Given material:
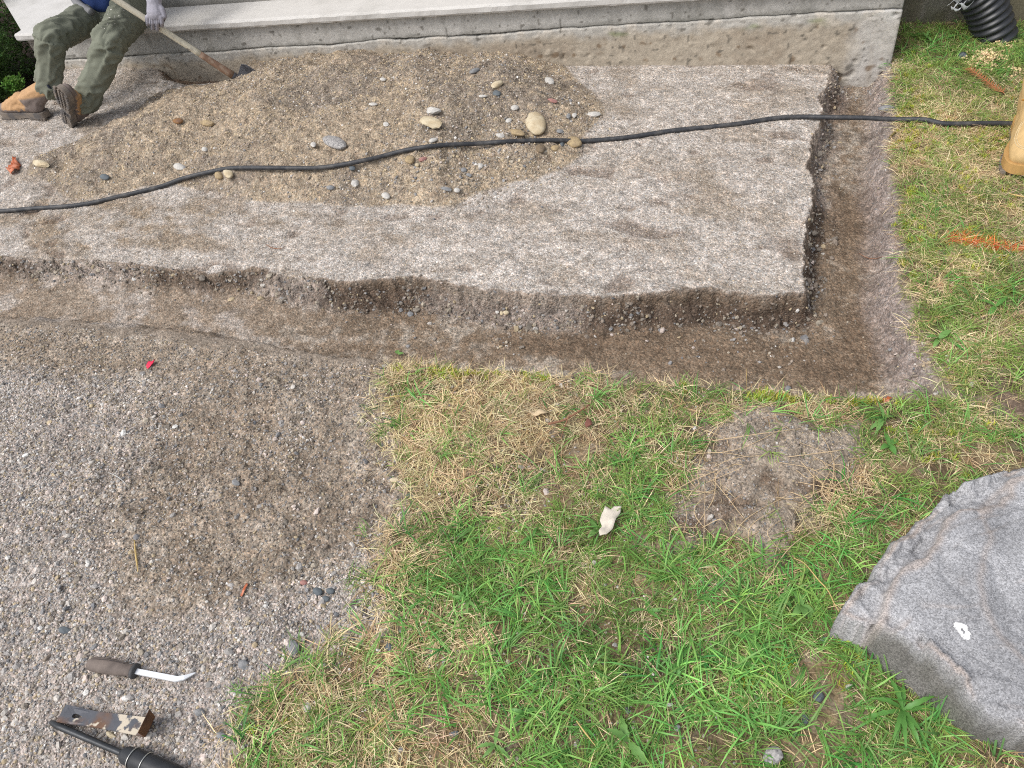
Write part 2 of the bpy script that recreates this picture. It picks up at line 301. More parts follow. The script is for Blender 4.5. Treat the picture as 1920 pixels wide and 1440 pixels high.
def ground_mat():
    m = bpy.data.materials.new('earth_and_gravel'); N, L = nodes(m); b = N['Principled BSDF']; b.inputs['Roughness'].default_value = .95; b.inputs['Specular IOR Level'].default_value = .15
    at = N.new('ShaderNodeAttribute'); at.attribute_name = 'Col'; gr = N.new('ShaderNodeAttribute'); gr.attribute_name = 'grain'; tc = N.new('ShaderNodeTexCoord')
    src = at.outputs['Color']; hts = []
    for sc_, lo, hi, amt in ((330, .68, 1.32, .8), (150, .6, 1.4, .6)):
        v = N.new('ShaderNodeTexVoronoi'); v.inputs['Scale'].default_value = sc_; v.inputs['Randomness'].default_value = 1; L.new(tc.outputs['Object'], v.inputs[0])
        sp = N.new('ShaderNodeSeparateColor'); L.new(v.outputs['Color'], sp.inputs[0])
        mr = N.new('ShaderNodeMapRange'); mr.inputs[3].default_value = lo; mr.inputs[4].default_value = hi; L.new(sp.outputs[0], mr.inputs[0])
        # slight hue of each grain: pink, blue grey, cream
        hx = N.new('ShaderNodeMix'); hx.data_type = 'RGBA'; hx.inputs[6].default_value = (1.06,.97,.93,1); hx.inputs[7].default_value = (.95,1.0,1.07,1); L.new(sp.outputs[1], hx.inputs[0])
        s1 = N.new('ShaderNodeVectorMath'); s1.operation = 'SCALE'; L.new(hx.outputs[2], s1.inputs[0]); L.new(mr.outputs[0], s1.inputs[3])
        s2 = N.new('ShaderNodeMath'); s2.operation = 'MULTIPLY'; s2.inputs[1].default_value = amt; L.new(gr.outputs['Fac'], s2.inputs[0])
        mx = N.new('ShaderNodeMix'); mx.data_type = 'RGBA'; L.new(s2.outputs[0], mx.inputs[0]); mx.inputs[6].default_value = (1,1,1,1); L.new(s1.outputs[0], mx.inputs[7])
        mu = N.new('ShaderNodeVectorMath'); mu.operation = 'MULTIPLY'; L.new(src, mu.inputs[0]); L.new(mx.outputs[2], mu.inputs[1]); src = mu.outputs[0]
        hts.append((v, sp))
    for sc_, amp in ((42,.26),(14,.16),(110,.30)):
        q = N.new('ShaderNodeTexNoise'); q.inputs['Scale'].default_value = sc_; q.inputs['Detail'].default_value = 4; L.new(tc.outputs['Object'], q.inputs[0]); r_ = N.new('ShaderNodeMapRange'); r_.inputs[1].default_value = .3; r_.inputs[2].default_value = .7; r_.inputs[3].default_value = 1-amp; r_.inputs[4].default_value = 1+amp; L.new(q.outputs[0], r_.inputs[0])
        s3 = N.new('ShaderNodeVectorMath'); s3.operation = 'SCALE'; L.new(src, s3.inputs[0]); L.new(r_.outputs[0], s3.inputs[3]); src = s3.outputs[0]
    L.new(src, b.inputs['Base Color'])
    nz = N.new('ShaderNodeTexNoise'); nz.inputs['Scale'].default_value = 120; nz.inputs['Detail'].default_value = 6; L.new(tc.outputs['Object'], nz.inputs[0])
    a1 = N.new('ShaderNodeMath'); a1.operation = 'SUBTRACT'; L.new(hts[1][1].outputs[0], a1.inputs[0]); L.new(hts[1][0].outputs['Distance'], a1.inputs[1])
    a2 = N.new('ShaderNodeMath'); a2.operation = 'ADD'; L.new(a1.outputs[0], a2.inputs[0]); L.new(nz.outputs[0], a2.inputs[1])
    bp = N.new('ShaderNodeBump'); bp.inputs['Distance'].default_value = .0035; bp.inputs['Strength'].default_value = .9; L.new(a2.outputs[0], bp.inputs['Height']); L.new(bp.outputs[0], b.inputs['Normal'])
    return m
GM = ground_mat()
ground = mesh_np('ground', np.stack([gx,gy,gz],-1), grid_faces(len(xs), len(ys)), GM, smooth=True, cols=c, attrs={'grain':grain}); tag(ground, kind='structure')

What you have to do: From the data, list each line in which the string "grain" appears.

Result for this exercise:
    at = N.new('ShaderNodeAttribute'); at.attribute_name = 'Col'; gr = N.new('ShaderNodeAttribute'); gr.attribute_name = 'grain'; tc = N.new('ShaderNodeTexCoord')
        # slight hue of each grain: pink, blue grey, cream
ground = mesh_np('ground', np.stack([gx,gy,gz],-1), grid_faces(len(xs), len(ys)), GM, smooth=True, cols=c, attrs={'grain':grain}); tag(ground, kind='structure')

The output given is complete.